— WHAT YOU SHOULD DO —
Reproduce all lines of the listing below in which the word "from" occurs.

-- Begin SOURCE DATA --

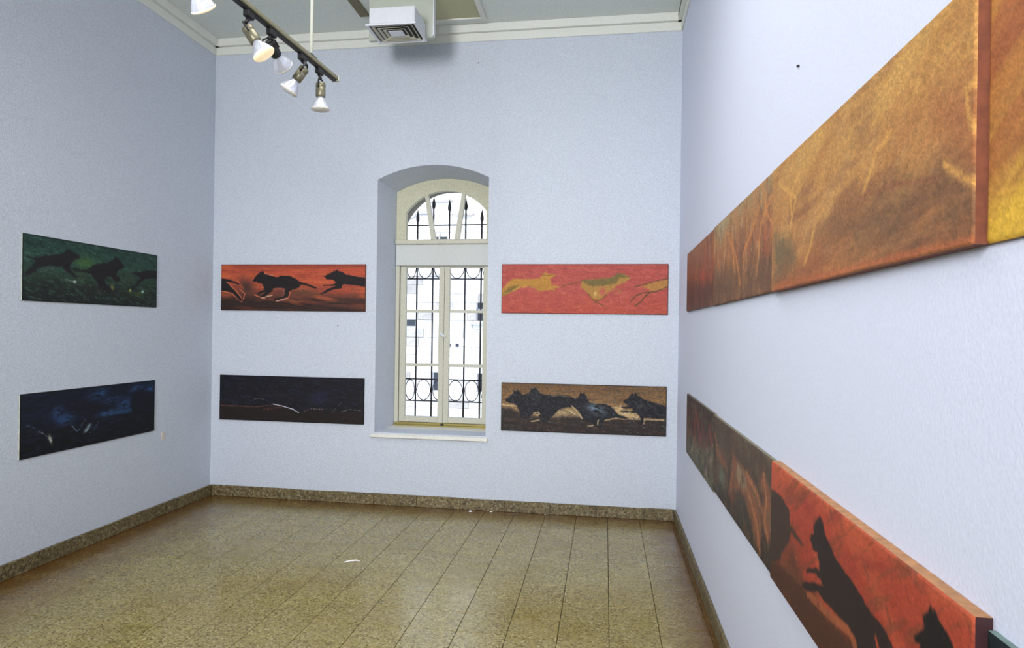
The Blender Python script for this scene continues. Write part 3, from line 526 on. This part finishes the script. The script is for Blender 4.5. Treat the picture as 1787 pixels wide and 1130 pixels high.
def art_U3(p):
    p.grad([(0, (188, 136, 64)), (.35, (182, 124, 60)), (.7, (166, 106, 58)), (.92, (150, 88, 50)), (1, (162, 90, 50))], .12, .6, .25)
    p.streaks((204, 152, 76), .5, .12, -.35, .45, .7, .55); p.streaks((152, 94, 52), .5, .12, -.3, .5, .72, .5); p.streaks((178, 136, 84), .12, .03, -.5, .55, .75, .4); p.poly('k4', (190, 136, 66), .12, .45, .06)
    p.poly('k1', (112, 80, 54), .11, .9, .09); p.poly('k2', (112, 92, 62), .06, .9, .06); p.poly('k3', (152, 84, 50), .12, .65, .06); p.blob('c3', .25, .05, (104, 76, 54), .7, -.1, .3)
    p.streaks((182, 116, 62), .3, .05, -.15, .58, .74, .5); p.streaks((128, 84, 54), .3, .06, -.1, .58, .74, .5)
    for k in ('s4', 's5', 's6', 't4', 't5'): p.stroke(k, .05, (206, 156, 76), .45, 1, .3)
    p.stroke('t3', .02, (196, 140, 72), .5, 1, .3)
    for k in ('s1', 's2', 's3', 's7', 's8', 's9'): p.stroke(k, .014, (216, 156, 70), .75, .9, .2)
    p.stroke('t1', .012, (178, 94, 52), .8, .9); p.stroke('t2', .01, (140, 84, 54), .6, .9); p.grain(.2)
def art_U2(p):
    p.grad([(0, (158, 128, 82)), (.25, (166, 112, 62)), (.55, (156, 92, 54)), (.8, (112, 76, 50)), (1, (116, 70, 44))], .12, .2, .1)
    p.streaks((186, 122, 62), .05, .12, .25, .5, .66, .65); p.streaks((116, 76, 50), .05, .12, -.2, .54, .68, .6); p.streaks((176, 158, 118), .04, .06, .2, .64, .74, .5)
    p.poly('k1', (106, 76, 54), .08, .6, .06); p.blob('c1', .12, .06, (172, 154, 116), .8, 0, .2); p.blob('c3', .1, .05, (172, 80, 46), .6, 0, .3)
    for k in ('s1', 's2', 's4', 's5', 's6', 's7'): p.stroke(k, .02, (204, 124, 56), .8, .9, .25)
    p.grain(.2)
def art_U1(p):
    p.grad([(0, (158, 96, 54)), (.35, (150, 78, 46)), (.6, (140, 66, 42)), (.8, (98, 56, 42)), (1, (104, 66, 46))], .12, .2, .1); p.streaks((176, 96, 52), .07, .08, 0, .52, .68, .6); p.streaks((104, 66, 50), .08, .1, 0, .55, .7, .5)
    p.blob('c1', .14, .05, (180, 72, 46), .9, 0, .2); p.blob('c2', .12, .05, (140, 116, 84), .5, 0, .3); p.blob('c3', .1, .05, (170, 108, 58), .6, 0, .3); p.stroke('s1', .03, (168, 140, 110), .6, .9, .3); p.stroke('s2', .03, (184, 110, 56), .7, .9, .25); p.poly('k1', (92, 58, 46), .05, .55, .05); p.grain(.2)
def art_U4(p):
    p.grad([(0, (158, 84, 48)), (.3, (168, 98, 52)), (.6, (176, 118, 50)), (1, (184, 132, 46))], .12, .3, .15); p.streaks((196, 136, 56), .3, .06, -.7, .5, .66, .6); p.streaks((150, 78, 46), .3, .05, -.6, .55, .7, .5)
    p.poly('y', (216, 168, 44), .05, .95, .03); p.stroke('s1', .03, (198, 150, 52), .5, .9); p.stroke('s2', .03, (190, 122, 50), .5, .9); p.grain(.16)
def art_G4(p):
    p.grad([(0, (18, 30, 34)), (.5, (22, 32, 30)), (1, (28, 26, 24))], .1); p.streaks((40, 58, 56), .2, .04, .3, .55, .7, .5); p.grain(.25)
def art_Z(p): p.C[:] = (150, 90, 50); p.grain(.2)

m_art = bpy.data.materials.new('oil_paint_on_canvas'); m_art.use_nodes = True
nt = m_art.node_tree; N = nt.nodes; b = N['Principled BSDF']; at = N.new('ShaderNodeVertexColor'); at.layer_name = 'Col'
nt.links.new(at.outputs['Color'], b.inputs['Base Color']); b.inputs['Roughness'].default_value = .62; b.inputs['Specular IOR Level'].default_value = .25
tc = N.new('ShaderNodeTexCoord'); t = N.new('ShaderNodeTexNoise'); t.inputs['Scale'].default_value = 260; t.inputs['Detail'].default_value = 4
bp = N.new('ShaderNodeBump'); bp.inputs['Strength'].default_value = .35; bp.inputs['Distance'].default_value = .002
nt.links.new(tc.outputs['Object'], t.inputs['Vector']); nt.links.new(t.outputs['Fac'], bp.inputs['Height']); nt.links.new(bp.outputs['Normal'], b.inputs['Normal'])

def painting(key, art, o0, uax, nax, Lw, Hh, th, step, label, group, edge_col, edge_label=None, end_col=None):
    """o0: top-left corner of the painted face, uax: direction left to right, nax: outward normal"""
    root = empty('painting', Vector(o0)+Vector(uax)*Lw/2-Vector((0, 0, Hh))-Vector(nax)*th)
    tag(root, label, 'painting', group)
    p = Paint(key, Lw, Hh, step); art(p)
    ny, nx = p.ny+1, p.nx+1
    base = Vector(o0)-root.location
    co = np.empty((ny, nx, 3)); bw_ = .0035
    dd = np.minimum(np.minimum(p.X, Lw-p.X), np.minimum(p.Y, Hh-p.Y)); dep = np.where(dd < 1e-9, bw_, 0.)
    for c in range(3): co[..., c] = base[c]+p.X*uax[c]-dep*nax[c]-(p.Y if c == 2 else 0)
    me = bpy.data.meshes.new('painted_face'); idx = np.arange(ny*nx).reshape(ny, nx)
    f = np.stack([idx[:-1, :-1], idx[1:, :-1], idx[1:, 1:], idx[:-1, 1:]], -1).reshape(-1, 4)
    me.vertices.add(ny*nx); me.vertices.foreach_set('co', co.reshape(-1)); me.loops.add(f.size); me.loops.foreach_set('vertex_index', f.reshape(-1).astype(np.int32))
    me.polygons.add(len(f)); me.polygons.foreach_set('loop_start', np.arange(0, f.size, 4, dtype=np.int32)); me.polygons.foreach_set('loop_total', np.full(len(f), 4, np.int32)); me.update(calc_edges=True)
    lum = p.C @ np.array([.3, .59, .11]); p.C = p.C*.87+lum[..., None]*.13; v = np.clip(p.C, 0, 255)/255; v = np.where(v <= .04045, v/12.92, ((v+.055)/1.055)**2.4)
    ca = me.color_attributes.new('Col', 'FLOAT_COLOR', 'POINT'); ca.data.foreach_set('color', np.concatenate([v, np.ones((ny, nx, 1))], -1).reshape(-1))
    me.materials.append(m_art); me.polygons.foreach_set('use_smooth', np.ones(len(f), bool))
    o = bpy.data.objects.new('painted_face', me); COL.objects.link(o); o.parent = root
    bm = bmesh.new(); U = Vector(uax); Nn = Vector(nax); Z = Vector((0, 0, 1)); q = []
    for d in (bw_, th-.001):
        for a, z in ((0, 0), (Lw, 0), (Lw, -Hh), (0, -Hh)): q.append(bm.verts.new(base+U*a+Z*z-Nn*d))
    for k in ((0, 2) if end_col else range(4)): bm.faces.new((q[k], q[(k+1) % 4], q[4+(k+1) % 4], q[4+k]))
    bm.faces.new(q[4:])
    if end_col:
        m_end = mat('canvas_end_paint', end_col, .75, noise=(40, .6, tuple(int(c*.7) for c in end_col)))
        for a in (0, Lw):
            b2 = bmesh.new(); b2.faces.new([b2.verts.new(base+U*a+Z*z-Nn*d) for z, d in ((0, bw_), (0, th-.001), (-Hh, th-.001), (-Hh, bw_))])
            e2 = link('canvas_end', b2, m_end, root); e2['label'] = 'dark purplish end of the canvas'
    me_ = mat('canvas_edge_paint', edge_col, .75, noise=(40, .6, tuple(int(c*.72) for c in edge_col)), bump=(200, .3, .002))
    e = link('canvas_edge', bm, me_, root)
    if edge_label: e['label'] = edge_label
    return root
G_B, G_L, G_R = 'canvases of running animals on the window wall', 'canvases on the left wall', 'canvases in rows along the right wall'
ZT, ZM, ZN, ZB_ = 2.181, 1.750, 1.1475, .729
fx = ((1, 0, 0), (0, -1, 0)); t_ = .022
painting('A', art_A, (-3.577, D-t_, ZT), *fx, 1.42, ZT-ZM, t_, .0033, 'orange red canvas with two black running wolves, upper left of the window', G_B, (120, 70, 48))
painting('B', art_B, (-3.577, D-t_, ZN-.006), *fx, 1.42, .42, t_, .0033, 'nearly black canvas with a thin white streak, lower left of the window', G_B, (20, 18, 24))
painting('C', art_C, (-.905, D-t_, ZT), *fx, 1.425, ZT-ZM, t_, .0033, 'pinkish red canvas with ochre running dogs, upper right of the window', G_B, (130, 60, 50))
painting('D', art_D, (-.895, D-t_, ZN-.009), *fx, 1.415, .422, t_, .0033, 'brown canvas with a pack of black wolves, lower right of the window', G_B, (50, 36, 26))
fx = ((0, 1, 0), (1, 0, 0))
te = .013
painting('E', art_E, (XL+te, 4.066, ZT-.004), *fx, 1.41, ZT-ZM, te, .0036, 'dark green canvas with black running animals, upper one on the left wall', G_L, (196, 200, 188), 'pale unpainted edge')
painting('F', art_F, (XL+te, 4.062, ZN), *fx, 1.405, ZN-ZB_, te, .0036, 'dark navy canvas with blue smears, lower one on the left wall', G_L, (196, 200, 188), 'pale unpainted edge')
fx = ((0, -1, 0), (-1, 0, 0))
def rpaint(key, art, y0, y1, zt, zb, th, step, label, ec, el=None, end=None):
    painting(key, art, (XR-th, y0-.002, zt), *fx, y0-y1-.004, zt-zb, th, step, label, G_R, ec, el, end)
rpaint('U1', art_U1, 5.60, 4.255, 2.186, 1.757, .018, .006, 'rust brown canvas farthest along the upper row, nearest the window-wall corner', (96, 60, 40))
rpaint('U2', art_U2, 4.255, 2.735, 2.192, 1.753, .018, .005, 'tan and brown canvas with orange strokes, second from the corner in the upper row', (84, 62, 36))
rpaint('U3', art_U3, 2.735, 1.288, 2.182, 1.749, .030, .0032, 'large golden brown canvas with sweeping strokes, upper row above the red wolf canvas', (122, 66, 42), 'reddish brown edge')
rpaint('U4', art_U4, 1.288, -.14, 2.187, 1.749, .012, .004, 'golden canvas with a bright yellow lower area at the right end of the upper row', (170, 120, 60))
rpaint('G1', art_G1, 5.49, 4.150, 1.156, .727, .018, .006, 'dark mottled red and green canvas farthest along the lower row, near the corner', (128, 122, 100), 'grey painted edge')
rpaint('G2', art_G2, 4.150, 2.690, 1.150, .740, .018, .005, 'grey brown canvas with orange flame shapes, second from the corner in the lower row', (140, 136, 112), 'greenish grey edge')
rpaint('G3', art_G3, 2.690, 1.268, 1.156, .748, .030, .0032, 'bright red canvas with black wolves raising pointed ears, in the lower row', (196, 142, 96), 'ochre upper edge', (58, 26, 30))
rpaint('G4', art_G4, 1.262, -.16, 1.140, .74, .016, .006, 'blackish green canvas peeking in at the bottom right corner', (120, 146, 140), 'pale green edge')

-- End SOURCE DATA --

— WORKED SOLUTION —
The Blender Python script for this scene continues. Write part 3, from line 526 on. This part finishes the script. The script is for Blender 4.5. Treat the picture as 1787 pixels wide and 1130 pixels high.
rpaint('U2', art_U2, 4.255, 2.735, 2.192, 1.753, .018, .005, 'tan and brown canvas with orange strokes, second from the corner in the upper row', (84, 62, 36))
rpaint('G2', art_G2, 4.150, 2.690, 1.150, .740, .018, .005, 'grey brown canvas with orange flame shapes, second from the corner in the lower row', (140, 136, 112), 'greenish grey edge')